Key Experimental Results

Main Results

Task Model Input Manifold Key Findings
Context-dependent decision vanilla RNN 2D (two stimulus angles) Irrelevant input dimensions are compressed; space near decision boundaries is stretched
Working memory vanilla RNN 2D torus (two memory items) Torus dynamically warps during encoding; geometry stabilizes during delay
Memory subtraction vanilla RNN 2D→1D Manifold dynamically collapses from 2D to near-1D to encode the difference
BCI decoding SSM (POSSM) \(S^1 \times \mathbb{R}\) (direction × speed) Faster cursor movements correspond to accelerated neural activity along trajectories

Ablation Study

Configuration Test MSE Notes
Full model (baseline) 0.001 Normally trained RNN
Warping constrained (\(c=1\)) Fails to converge Cannot perform task; warping is necessary
Warping-only training (\(c=c^*\)) ~0.002 Approaches baseline; warping is sufficient

Key Findings

  • In the context-dependent decision task, RNNs not only compress representations of irrelevant stimuli (a previously known phenomenon) but also stretch the space of relevant stimuli near decision boundaries—a previously unreported finding.
  • The non-zero curvature of the torus in the working memory task indicates that the classical notion of "orthogonal coding" is insufficiently precise.
  • Warping patterns are highly consistent across different nonlinear activation functions (Tanh, ReLU, Softplus, GeLU), with geodesic distance differences of less than 0.023.
  • The framework generalizes to other dynamical system architectures such as SSMs.

Highlights & Insights

  • The causal validation from correlation to causation is the paper's most significant contribution.
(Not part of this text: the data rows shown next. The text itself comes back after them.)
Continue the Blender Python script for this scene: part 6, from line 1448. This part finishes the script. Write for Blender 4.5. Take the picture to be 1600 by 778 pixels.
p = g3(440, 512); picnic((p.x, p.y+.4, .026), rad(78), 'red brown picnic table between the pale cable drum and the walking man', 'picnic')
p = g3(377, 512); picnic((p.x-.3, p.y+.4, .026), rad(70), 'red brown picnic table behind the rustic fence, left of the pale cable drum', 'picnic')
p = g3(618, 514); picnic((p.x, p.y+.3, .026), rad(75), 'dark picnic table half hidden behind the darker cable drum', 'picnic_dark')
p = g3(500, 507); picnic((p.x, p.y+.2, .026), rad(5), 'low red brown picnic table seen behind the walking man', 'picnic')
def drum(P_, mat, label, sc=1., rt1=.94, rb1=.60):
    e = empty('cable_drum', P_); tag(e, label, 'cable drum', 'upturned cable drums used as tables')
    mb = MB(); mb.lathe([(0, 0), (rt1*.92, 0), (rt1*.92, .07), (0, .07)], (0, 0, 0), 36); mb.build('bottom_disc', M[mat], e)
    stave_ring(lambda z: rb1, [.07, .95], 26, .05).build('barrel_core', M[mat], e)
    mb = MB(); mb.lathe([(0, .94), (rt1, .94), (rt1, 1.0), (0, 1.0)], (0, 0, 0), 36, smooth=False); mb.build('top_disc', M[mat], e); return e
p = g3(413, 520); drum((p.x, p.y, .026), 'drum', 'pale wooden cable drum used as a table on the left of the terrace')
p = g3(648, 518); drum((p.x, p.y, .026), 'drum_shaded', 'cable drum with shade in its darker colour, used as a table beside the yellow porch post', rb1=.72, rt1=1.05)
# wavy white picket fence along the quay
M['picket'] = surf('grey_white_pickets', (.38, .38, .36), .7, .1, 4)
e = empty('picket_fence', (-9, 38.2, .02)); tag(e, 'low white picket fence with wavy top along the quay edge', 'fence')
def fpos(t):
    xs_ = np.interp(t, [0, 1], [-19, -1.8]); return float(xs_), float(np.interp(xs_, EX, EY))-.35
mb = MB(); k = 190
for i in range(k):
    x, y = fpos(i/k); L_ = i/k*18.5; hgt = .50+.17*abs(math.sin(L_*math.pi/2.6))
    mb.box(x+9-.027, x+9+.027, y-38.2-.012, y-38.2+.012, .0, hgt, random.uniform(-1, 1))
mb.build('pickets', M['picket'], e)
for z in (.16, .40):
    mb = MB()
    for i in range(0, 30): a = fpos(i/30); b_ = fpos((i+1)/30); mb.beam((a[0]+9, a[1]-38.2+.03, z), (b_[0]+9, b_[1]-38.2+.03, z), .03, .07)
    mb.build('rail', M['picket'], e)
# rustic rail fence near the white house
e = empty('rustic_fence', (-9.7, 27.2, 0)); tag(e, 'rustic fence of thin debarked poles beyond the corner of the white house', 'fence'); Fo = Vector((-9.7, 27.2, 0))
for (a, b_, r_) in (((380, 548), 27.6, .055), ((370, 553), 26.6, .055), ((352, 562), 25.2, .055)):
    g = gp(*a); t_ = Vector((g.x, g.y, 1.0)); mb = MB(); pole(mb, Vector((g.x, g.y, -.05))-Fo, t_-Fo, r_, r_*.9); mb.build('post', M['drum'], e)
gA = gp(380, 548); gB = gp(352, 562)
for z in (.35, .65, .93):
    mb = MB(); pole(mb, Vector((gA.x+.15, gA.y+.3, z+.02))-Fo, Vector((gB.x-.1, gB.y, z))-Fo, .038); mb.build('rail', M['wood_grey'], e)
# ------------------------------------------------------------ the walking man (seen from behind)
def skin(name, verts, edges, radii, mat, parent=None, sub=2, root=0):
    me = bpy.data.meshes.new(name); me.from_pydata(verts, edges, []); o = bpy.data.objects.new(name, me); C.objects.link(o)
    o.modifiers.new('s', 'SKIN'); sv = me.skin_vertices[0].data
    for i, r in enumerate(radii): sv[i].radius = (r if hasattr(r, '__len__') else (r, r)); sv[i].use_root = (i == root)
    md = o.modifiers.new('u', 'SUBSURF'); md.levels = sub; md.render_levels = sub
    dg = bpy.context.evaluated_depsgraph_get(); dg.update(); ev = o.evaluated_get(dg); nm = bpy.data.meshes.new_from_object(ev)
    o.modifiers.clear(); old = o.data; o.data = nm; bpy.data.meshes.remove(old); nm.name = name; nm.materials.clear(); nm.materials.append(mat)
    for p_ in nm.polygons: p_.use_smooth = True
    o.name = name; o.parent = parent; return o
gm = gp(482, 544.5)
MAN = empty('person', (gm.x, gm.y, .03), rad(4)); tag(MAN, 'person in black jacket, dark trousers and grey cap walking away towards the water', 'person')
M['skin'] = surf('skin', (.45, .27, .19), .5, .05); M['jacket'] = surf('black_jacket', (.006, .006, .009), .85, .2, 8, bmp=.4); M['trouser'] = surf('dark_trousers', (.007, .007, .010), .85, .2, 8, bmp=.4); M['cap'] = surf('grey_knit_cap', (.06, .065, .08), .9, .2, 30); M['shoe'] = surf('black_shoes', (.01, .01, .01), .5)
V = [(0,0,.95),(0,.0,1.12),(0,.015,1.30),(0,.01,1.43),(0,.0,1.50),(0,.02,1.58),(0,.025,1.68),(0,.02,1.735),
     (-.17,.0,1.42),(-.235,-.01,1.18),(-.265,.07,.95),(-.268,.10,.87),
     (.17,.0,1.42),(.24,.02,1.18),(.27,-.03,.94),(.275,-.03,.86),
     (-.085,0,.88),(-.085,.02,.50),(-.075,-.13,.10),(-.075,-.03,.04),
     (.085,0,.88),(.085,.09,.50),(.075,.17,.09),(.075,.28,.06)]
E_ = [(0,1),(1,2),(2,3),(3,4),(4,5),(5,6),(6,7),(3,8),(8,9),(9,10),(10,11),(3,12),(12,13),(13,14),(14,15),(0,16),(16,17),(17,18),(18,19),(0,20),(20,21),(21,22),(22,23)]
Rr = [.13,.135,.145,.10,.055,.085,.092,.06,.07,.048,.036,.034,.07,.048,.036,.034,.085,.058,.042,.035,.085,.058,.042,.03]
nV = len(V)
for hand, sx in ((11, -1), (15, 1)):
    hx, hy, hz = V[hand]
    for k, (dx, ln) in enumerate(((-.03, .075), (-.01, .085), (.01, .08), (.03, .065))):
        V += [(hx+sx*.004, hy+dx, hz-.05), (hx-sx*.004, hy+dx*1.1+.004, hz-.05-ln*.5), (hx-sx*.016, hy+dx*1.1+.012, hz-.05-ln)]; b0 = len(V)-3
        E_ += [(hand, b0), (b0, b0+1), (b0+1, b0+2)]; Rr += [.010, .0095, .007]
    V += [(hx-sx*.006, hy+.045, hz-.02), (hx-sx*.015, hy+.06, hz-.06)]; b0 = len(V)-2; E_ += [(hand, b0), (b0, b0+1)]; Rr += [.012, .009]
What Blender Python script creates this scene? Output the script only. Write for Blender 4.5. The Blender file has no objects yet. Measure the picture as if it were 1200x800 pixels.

By constraining the metric to test the necessity and sufficiency of warping, the work elevates "observing warping" to "warping as computation"—a methodological innovation in representational geometry analysis in its own right.
  • Defining dimensionality in function space rather than state space is non-trivial. A one-dimensional input function can drive a controllable system to any state, yet from the function-space perspective it constrains only a two-dimensional manifold—this distinction is critical.
  • The framework transfers to any dynamical system (SSMs, Neural ODEs, or even autoregressive Transformers) for which a meaningful input function manifold can be defined.

Limitations & Future Work

  • Experiments are primarily conducted on small-scale tasks from computational neuroscience; the framework has not been demonstrated on large-scale ML tasks such as language modeling.
  • A meaningful input manifold of interest (e.g., "different directions and speeds") must be specified in advance, which may not be straightforward for more complex tasks.
  • Computing the metric requires solving an adjoint ODE, which may pose computational bottlenecks for large-scale models.
  • Causal validation is performed on only one task; generalizability remains to be verified.
  • vs. Fixed-point/attractor analysis (Mante et al. 2013): Traditional methods linearize dynamics near fixed points and can only characterize steady-state behavior. This paper analyzes the time-varying geometry of complete nonlinear dynamics and finds that warping begins early in transient dynamics—well before convergence to any fixed point.
  • vs. Static pullback analysis (Hauser & Ray 2017): Prior work applied pullback metrics to feedforward networks with static inputs; this paper extends the approach to dynamical systems receiving time-varying inputs, requiring the solution of an adjoint ODE.
  • vs. Low-rank RNNs (Valente et al. 2022): Low-rank RNNs constrain the embedding dimensionality, whereas this paper constrains the intrinsic dimensionality; the two are complementary—the former provides a linear embedding space, while the latter characterizes the geometry of the nonlinear manifold.

Rating

  • Novelty: ⭐⭐⭐⭐ Extending Riemannian geometry to time-varying dynamical systems constitutes a meaningful theoretical contribution.
  • Experimental Thoroughness: ⭐⭐⭐ Multiple tasks but relatively small scale; the BCI experiment strengthens the case.
  • Writing Quality: ⭐⭐⭐⭐⭐ The paper is clearly and elegantly written, with excellent figures and well-calibrated intuitive explanations.
  • Value: ⭐⭐⭐⭐ Provides new mathematical tools for understanding RNN computation, though the target audience is relatively narrow.